▸ **SUPPLIED DATA**

** Begin **

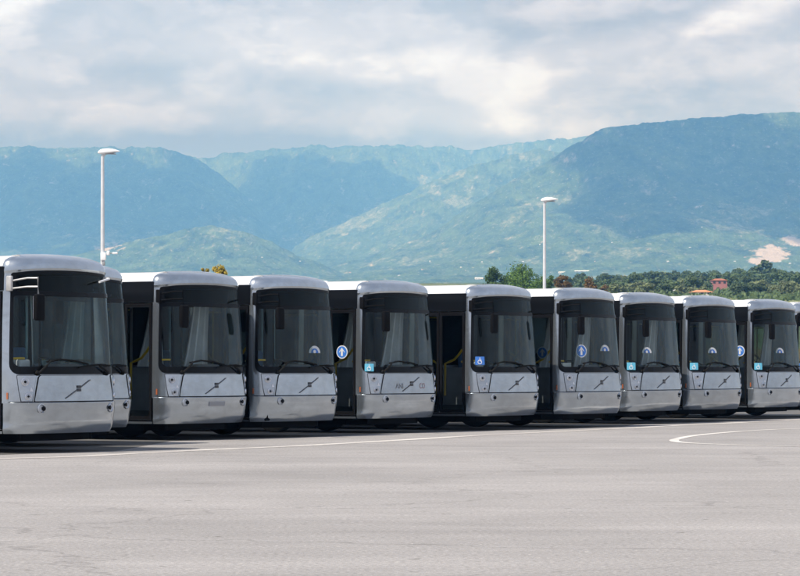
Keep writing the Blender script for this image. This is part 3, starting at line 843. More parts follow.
def terrain(PX, RR):
    wx = PX_to_x(PX, RR); wy = RR
    E = terrain_E(PX, RR, wx, wy)
    E = np.maximum(E, hill_z(PX, RR) + (fbm(wx/70, wy/70, 3)-.5)*3*np.clip((RR-500)/300, 0, 1))
    return E/F*RR + CH - 1.6*np.clip(1-(RR-240)/300, 0, 1)
def PX_to_x(PX, RR): return (PX-400)/F*RR

pxs = np.concatenate([np.linspace(-480, -60, 120, endpoint=False), np.linspace(-60, 860, 980), np.linspace(861, 1290, 90)])
rrs = np.concatenate([np.linspace(240, 700, 24, endpoint=False), np.linspace(700, 1500, 60, endpoint=False), np.linspace(1500, 3200, 30, endpoint=False), np.linspace(3200, 6400, 60, endpoint=False), np.linspace(6400, 16400, 600, endpoint=False), np.linspace(16400, 17600, 10)])
PXg, RRg = np.meshgrid(pxs, rrs)
Zg = terrain(PXg, RRg); Xg = PX_to_x(PXg, RRg); Yg = RRg
nr, nc = PXg.shape
me = bpy.data.meshes.new('mountains')
co = np.stack([Xg, Yg, Zg], -1).reshape(-1, 3).astype(np.float32)
ii = np.arange(nr*nc).reshape(nr, nc)
quads = np.stack([ii[:-1, :-1], ii[:-1, 1:], ii[1:, 1:], ii[1:, :-1]], -1).reshape(-1, 4)
me.vertices.add(len(co)); me.vertices.foreach_set('co', co.ravel())
me.loops.add(quads.size); me.loops.foreach_set('vertex_index', quads.ravel().astype(np.int32))
me.polygons.add(len(quads)); me.polygons.foreach_set('loop_start', np.arange(0, quads.size, 4, dtype=np.int32)); me.polygons.foreach_set('loop_total', np.full(len(quads), 4, np.int32))
me.update(calc_edges=True); me.polygons.foreach_set('use_smooth', [True]*len(me.polygons))
# ground cover: how open (scrub, meadow, bare rock) each spot of the slopes is
EY = HZ - (Zg-CH)/RRg*F            # row each vertex lands on: used only to say where on the slopes the clearings lie
def blob(x, y, cx, cy, rx, ry, rot=0):
    c, s = math.cos(R(rot)), math.sin(R(rot)); dx, dy = x-cx, y-cy
    u = (dx*c + dy*s)/rx; v = (-dx*s + dy*c)/ry
    return np.exp(-(u*u+v*v)**1.5)
nz = fbm(Xg/110, Yg/300, 5, .65); nz2 = fbm(Xg/30+40, Yg/90, 4, .75)
scr = np.zeros_like(Zg)
for (cx, cy, rx, ry, a) in ((125, 238, 60, 14, .55), (235, 232, 35, 12, .5), (205, 245, 14, 8, .5), (345, 222, 60, 15, .55), (380, 214, 35, 14, .6), (300, 238, 60, 6, .4),
        (450, 185, 50, 14, .55), (470, 178, 26, 6, .7), (452, 200, 16, 9, .6), (400, 235, 55, 25, .45), (545, 160, 50, 10, .4), (585, 140, 20, 8, .4), (655, 125, 25, 6, .3), (515, 205, 40, 16, .25),
        (640, 218, 50, 6, .4), (700, 215, 60, 18, .4), (640, 232, 40, 12, .3), (560, 205, 30, 8, .4), (740, 220, 60, 25, .45), (620, 255, 30, 8, .5), (690, 235, 70, 25, .2), (30, 235, 50, 40, .15), (20, 215, 30, 40, .15), (790, 225, 30, 20, .35), (600, 184, 30, 10, .25), (735, 145, 12, 5, .45), (765, 147, 14, 5, .45), (665, 140, 14, 5, .4)):
    scr = np.maximum(scr, a*blob(PXg, EY, cx, cy, rx, ry))
scrub = np.clip((scr*.75 + nz*1.6 + nz2*1.5 - 1.88)*2.6, 0, 1)
far = np.clip((RRg-2500)/1000, 0, 1)
scrub = scrub*far
rock = np.clip((np.maximum.reduce([blob(PXg, EY, 771, 254, 20, 9), blob(PXg, EY, 757, 260, 12, 5), blob(PXg, EY, 793, 241, 13, 5, 25), .75*blob(PXg, EY, 697, 206.5, 6, 1.6), .62*blob(PXg, EY, 735, 146, 8, 3), .62*blob(PXg, EY, 768, 147, 9, 3), .55*blob(PXg, EY, 112, 247, 20, 6), .5*blob(PXg, EY, 208, 247, 10, 3)]) + (nz2-.5)*1.6 - .42)*4, 0, 1)*far
rock = np.where(RRg > 3400, rock, 0)
for nm, arr in (('scrub', scrub), ('rock', rock), ('near', 1-np.clip((RRg-1500)/900, 0, 1))):
    at_ = me.attributes.new(nm, 'FLOAT', 'POINT'); at_.data.foreach_set('value', arr.astype(np.float32).ravel())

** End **

▸ **SET EXERCISE**
Reproduce the material above in full and without alteration, but skip all pictures.

▸ **FINAL RESULT**
Keep writing the Blender script for this image. This is part 3, starting at line 843. More parts follow.
def terrain(PX, RR):
    wx = PX_to_x(PX, RR); wy = RR
    E = terrain_E(PX, RR, wx, wy)
    E = np.maximum(E, hill_z(PX, RR) + (fbm(wx/70, wy/70, 3)-.5)*3*np.clip((RR-500)/300, 0, 1))
    return E/F*RR + CH - 1.6*np.clip(1-(RR-240)/300, 0, 1)
def PX_to_x(PX, RR): return (PX-400)/F*RR

pxs = np.concatenate([np.linspace(-480, -60, 120, endpoint=False), np.linspace(-60, 860, 980), np.linspace(861, 1290, 90)])
rrs = np.concatenate([np.linspace(240, 700, 24, endpoint=False), np.linspace(700, 1500, 60, endpoint=False), np.linspace(1500, 3200, 30, endpoint=False), np.linspace(3200, 6400, 60, endpoint=False), np.linspace(6400, 16400, 600, endpoint=False), np.linspace(16400, 17600, 10)])
PXg, RRg = np.meshgrid(pxs, rrs)
Zg = terrain(PXg, RRg); Xg = PX_to_x(PXg, RRg); Yg = RRg
nr, nc = PXg.shape
me = bpy.data.meshes.new('mountains')
co = np.stack([Xg, Yg, Zg], -1).reshape(-1, 3).astype(np.float32)
ii = np.arange(nr*nc).reshape(nr, nc)
quads = np.stack([ii[:-1, :-1], ii[:-1, 1:], ii[1:, 1:], ii[1:, :-1]], -1).reshape(-1, 4)
me.vertices.add(len(co)); me.vertices.foreach_set('co', co.ravel())
me.loops.add(quads.size); me.loops.foreach_set('vertex_index', quads.ravel().astype(np.int32))
me.polygons.add(len(quads)); me.polygons.foreach_set('loop_start', np.arange(0, quads.size, 4, dtype=np.int32)); me.polygons.foreach_set('loop_total', np.full(len(quads), 4, np.int32))
me.update(calc_edges=True); me.polygons.foreach_set('use_smooth', [True]*len(me.polygons))
# ground cover: how open (scrub, meadow, bare rock) each spot of the slopes is
EY = HZ - (Zg-CH)/RRg*F            # row each vertex lands on: used only to say where on the slopes the clearings lie
def blob(x, y, cx, cy, rx, ry, rot=0):
    c, s = math.cos(R(rot)), math.sin(R(rot)); dx, dy = x-cx, y-cy
    u = (dx*c + dy*s)/rx; v = (-dx*s + dy*c)/ry
    return np.exp(-(u*u+v*v)**1.5)
nz = fbm(Xg/110, Yg/300, 5, .65); nz2 = fbm(Xg/30+40, Yg/90, 4, .75)
scr = np.zeros_like(Zg)
for (cx, cy, rx, ry, a) in ((125, 238, 60, 14, .55), (235, 232, 35, 12, .5), (205, 245, 14, 8, .5), (345, 222, 60, 15, .55), (380, 214, 35, 14, .6), (300, 238, 60, 6, .4),
        (450, 185, 50, 14, .55), (470, 178, 26, 6, .7), (452, 200, 16, 9, .6), (400, 235, 55, 25, .45), (545, 160, 50, 10, .4), (585, 140, 20, 8, .4), (655, 125, 25, 6, .3), (515, 205, 40, 16, .25),
        (640, 218, 50, 6, .4), (700, 215, 60, 18, .4), (640, 232, 40, 12, .3), (560, 205, 30, 8, .4), (740, 220, 60, 25, .45), (620, 255, 30, 8, .5), (690, 235, 70, 25, .2), (30, 235, 50, 40, .15), (20, 215, 30, 40, .15), (790, 225, 30, 20, .35), (600, 184, 30, 10, .25), (735, 145, 12, 5, .45), (765, 147, 14, 5, .45), (665, 140, 14, 5, .4)):
    scr = np.maximum(scr, a*blob(PXg, EY, cx, cy, rx, ry))
scrub = np.clip((scr*.75 + nz*1.6 + nz2*1.5 - 1.88)*2.6, 0, 1)
far = np.clip((RRg-2500)/1000, 0, 1)
scrub = scrub*far
rock = np.clip((np.maximum.reduce([blob(PXg, EY, 771, 254, 20, 9), blob(PXg, EY, 757, 260, 12, 5), blob(PXg, EY, 793, 241, 13, 5, 25), .75*blob(PXg, EY, 697, 206.5, 6, 1.6), .62*blob(PXg, EY, 735, 146, 8, 3), .62*blob(PXg, EY, 768, 147, 9, 3), .55*blob(PXg, EY, 112, 247, 20, 6), .5*blob(PXg, EY, 208, 247, 10, 3)]) + (nz2-.5)*1.6 - .42)*4, 0, 1)*far
rock = np.where(RRg > 3400, rock, 0)
for nm, arr in (('scrub', scrub), ('rock', rock), ('near', 1-np.clip((RRg-1500)/900, 0, 1))):
    at_ = me.attributes.new(nm, 'FLOAT', 'POINT'); at_.data.foreach_set('value', arr.astype(np.float32).ravel())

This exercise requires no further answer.